Practical Tips Speaking

6 strategies for being taken seriously while speaking a new language

November 20, 2019

We all know the drill. We’ve experienced it with every language we love.

We make an unexpected attempt at speaking the native language of the person we are talking to. Surprise. Laughter. “How cute!”. “Where did you learn that?”. “Your accent is so adorable!”. And they go back to English. You try again. “Wow, how impressive!”. Back to English. You insist. Back to English.

As human beings, we gravitate towards familiar situations rather than awkwardness, particularly with people we’ve just met. It’s natural for somebody to go back to English (aka, the comfort zone) as soon as they sense a hint of an accent. So let’s see what we can do about it!

1. Continue speaking in your target language, even if the other person continues in English (aka, be a troll).

If you find yourself stuck in a sentence or thought, try throwing in some English words to substitute those you don’t remember/know, but keep the rest in your target language. It will seem awkward at first, but the trick is to be a troll and act like it just doesn’t bother you.

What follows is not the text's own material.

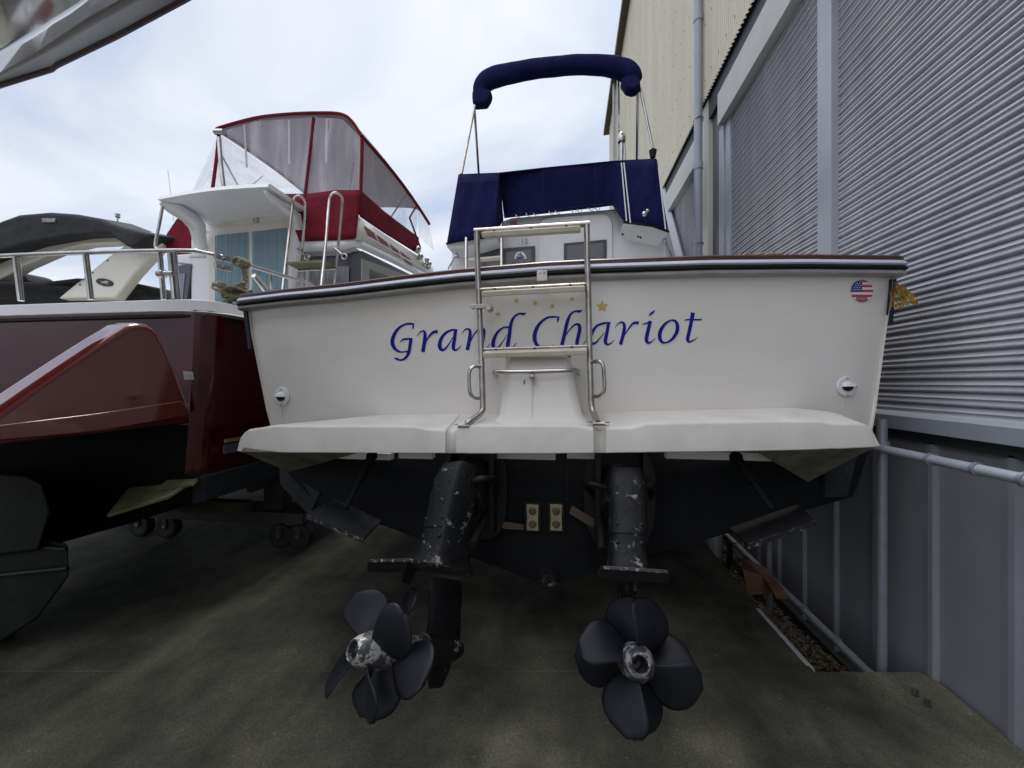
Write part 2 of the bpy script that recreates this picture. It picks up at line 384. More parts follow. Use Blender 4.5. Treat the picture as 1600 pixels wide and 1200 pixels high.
# the concrete yard is a thick slab in two pours, a joint between them
jl = lambda x: pe.y + (x - pe.x) * sn / cs      # the joint runs across the camera's view
g = MB()
g.prism([(-40, jl(-40) + .006, 0), (XA, jl(XA) + .006, 0), (XA, 60, 0), (-40, 60, 0)], (0, 0, -.6))
g.prism([(-40, -12, 0), (2.02, -12, 0), (2.02, .9, 0), (qe.x + .02, qe.y - .06, 0), (qe.x - .03, jl(qe.x) - .0, 0), (-40, jl(-40), 0)], (0, 0, -.6))
solo('concrete_yard', g, concrete, kind='structure', bevel=.006)
# planting bed between slab and building
g = MB(); nx, ny = 14, 60
for i in range(nx + 1):
    for j in range(ny + 1):
        x = XA - .02 + (2.16 - XA) * i / nx; y = 1.6 + 12 * j / ny
        g.v.append(Vector((x, y, -.50 + .05 * math.sin(x * 9 + y * 3) + random.uniform(-.03, .03) + .05 * max(0, 3 - y))))
for i in range(nx):
    for j in range(ny):
        a = i * (ny + 1) + j; g.f.append((a, a + ny + 1, a + ny + 2, a + 1))
solo('soil', g, soil, kind='structure')
g = MB()
for k in range(11000):
    x = random.uniform(XA, 2.08); y = 2.0 + 6 * random.random() ** 1.6
    z = -.47 + .05 * math.sin(x * 9 + y * 3) + .05 * max(0, 3 - y) + random.uniform(-.02, .03)
    a = random.uniform(0, 2 * PI); L = random.uniform(.006, .028); wd = random.uniform(.0015, .006)
    d = Vector((math.cos(a), math.sin(a), random.uniform(-.35, .35))) * L; e = Vector((-math.sin(a), math.cos(a), random.uniform(-.5, .5))) * wd
    p = Vector((x, y, z)); n_ = d.cross(e).normalized() * .002
    g.add([p - d - e, p + d - e, p + d + e, p - d + e, p + n_], [(0, 1, 4), (1, 2, 4), (2, 3, 4), (3, 0, 4), (3, 2, 1, 0)])
solo('bark_mulch', g, bark, 'shredded brown bark mulch in the narrow bed along the grey wall', 'mulch', kind='stuff', flat=True)

# ---------------------------------------------------------------- warehouse on the right
W = 2.08
wh = thing('warehouse', 'tall boat storage building with cream corrugated upper wall, roller shutters and grey lower panels', 'building', (2.3, 9, -.6))
def wx(px, py, X=W): return atx(px, py, X)
ZS = wx(1500, 668 - 10, W - .09).z            # sill top
ZS = H - (W - .09) / (9.65 * cs)
# lower wall of blue-grey sheets with standing ribs
p = MB()
y = -3.0; prof = []
while y < 21:
    prof += [(W, y), (W, y + .335), (W - .030, y + .342), (W - .030, y + .372), (W + .004, y + .374), (W + .004, y + .384), (W - .012, y + .386), (W - .012, y + .412), (W, y + .415)]
    y += .42
p.loft([[Vector((x, yy + .19, z)) for x, yy in prof] for z in (-.62, ZS - .14)])
part('wall', p, panel_mat, wh, ang=20)
part('wall_footing', MB().box((W - .06, -3, -.63), (W + .02, 21, -.42)), M('dark_footing', (.03, .032, .03), .8), wh)
# sill channel
part('sill', MB().prism([(W - .09, -3, ZS), (W - .09, -3, ZS - .085), (W - .075, -3, ZS - .085), (W - .075, -3, ZS - .02), (W + .05, -3, ZS - .02), (W + .05, -3, ZS + .03)], (0, 24, 0)), grey_steel, wh, bevel=.003)
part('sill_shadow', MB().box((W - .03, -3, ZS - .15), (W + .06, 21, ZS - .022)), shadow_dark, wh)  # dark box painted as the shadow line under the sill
# header beam and cladding levels
ZH0 = H + W / (.613 * cs) * 1.0            # bottom of beam
ZC = H + W / (.507 * cs)                    # bottom of cladding
def shutter(y0, y1, z0, z1, pitch=.0735):
    m = MB(); pr = []; z = z0
    X0 = W + .005
    while z < z1:
        pr += [(X0 + .022, z), (X0 + .020, z + .002), (X0 - .002, z + .005), (X0 - .006, z + .011), (X0 - .003, z + .020), (X0 + .006, z + .034),
               (X0 + .002, z + .038), (X0 - .005, z + .043), (X0 - .001, z + .053), (X0 + .012, z + .067), (X0 + .022, z + .0705)]
        z += pitch
    nY = max(2, int((y1 - y0) / .6)); rw = []
    for k in range(nY + 1):
        row = []
        for i_, (x, zz) in enumerate(pr):
            sl = i_ // 11; row.append(Vector((x + .0010 * math.sin(sl * 7.3) + .0009 * math.sin(sl * 2.1 + k * 1.7), y0 + (y1 - y0) * k / nY, zz + .0012 * math.sin(sl * 3.3 + k * 1.1))))
        rw.append(row)
    m.loft(rw)
    return m
Yp1a, Yp1b = wx(1305, 400, W - .02).y, wx(1283, 400, W - .02).y      # post between shutters (near, far)
Ys2 = wx(1143, 400).y; Yj = wx(1128, 400).y; Yd = wx(1112, 400).y
part('roller_shutter', shutter(-3, Yp1a, ZS, ZC - .5), shutter_mat, wh, ang=60)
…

Also, don’t be afraid to ask “what’s the word for this?” while talking. For example, if you want to say you really enjoyed your coffee but have no idea how to say the word “coffee” in that language, just ask. Then, proceed with the sentence you were planning already. In a nutshell – English is not forbidden! Just try keeping it to a minimum and make it work to your advantage.

2. Throw in some awesome expressions, so they see you are not joking around.

From my perspective, the most entertaining part of learning a language is getting familiar with colloquial language. It’s such a pleasure to see people’s eyebrows rising in surprise when you drop these phrases out of the blue! While people may laugh or go blank for a second there, believe me – they will quickly understand you are serious about speaking to them like one of them, not the way the latest trendy app taught you. 

Next time you watch movies or series in your target language, take note of expressions of surprise, shock, approval or politeness. These are the ones you will need when first having a conversation in your target language. That’s exactly how I’ve learned more than 53 expressions/words in Hindi without ever sitting down to study! A bunch of movies, lots of repetition and then taking notes! Which leads me to the next tip…

3. Connectors are your friends.

Let’s face it: you just can’t go wrong with connectors. Especially when I’m learning a new language from scratch, these are some of my favorite words to learn on day one.

Next time you find yourself struggling to keep the conversation going, make it your mission to avoid “aaah”s, “like”s and “humm”s. Instead, go for words that help you to connect thoughts, such as “as a result”, “before/after”, “in order to”, “because”, “however”, “actually” and “although”. They are fantastic for getting comfortable with the language and being taken more seriously. Even if the grammar isn’t perfect after that point, your ideas will start sounding all tidy!

4. Use short sounds, body language and facial expressions as much as words.

People are usually so focused on achieving spoken fluency, that they forget body language also changes from country to country and can be crucial in communicating successfully. Words, sounds and gestures are also language!

Hindi speakers, Arabic speakers, Japanese speakers or Spanish speakers use their body language in absolutely different ways. Typical gestures, subtle head moves and even those expressive ways a community uses to signal disapproval or excitement can be used to prove you’re way ahead. In my opinion, this is immediate proof that you’re committed to the culture that surrounds it, which sends the message that you’re not playing around. You’ve done your homework, so show it!

5. Be a “fake” natural.

If there’s anything you’re going to take away from this post, let it be this: language is not an epic quest for the preservation of your dignity! In fact, let go of your dignity: we’re talking language learning here! You’ll probably make a massive amount of mistakes, insult the entire history of that grammar or forget particular words! You’ll go blank!

But you know what always gets people by surprise? A natural attitude. Yes. Acting like you just don’t give a damn. You’d be surprised at how far acting can get your language skills. It’s as simple as learning a new expression and repeating it as if you’ve known it your entire life.

I’ve had people say “You sound like a native speaker!” after me reading my first-ever sentence in their mother tongue on Google Translate. Languages I had never seen before in my life. How? I literally repeated whatever they said with a theatrical posture, almost like I was playing a character. And here’s the thing: I’ve never been a role model for confidence. While I’m talking, I’m aware that I’m making mistakes. But it’s just so much more fun to dare, play around and act all fluent already, even if you’re starting out!

6. Do not fear silence.

Silence is a natural part of a conversation, just as rest is a key component of music composition. Pausing occasionally will give you a chance to think of what’s next, but most importantly, it will allow you to process what the other person just told you. I cannot stress this enough – nowadays we hear a lot but do not listen properly.

Let the conversation flow and if there are some empty seconds in the middle, know that it is only another part of speech that you can master.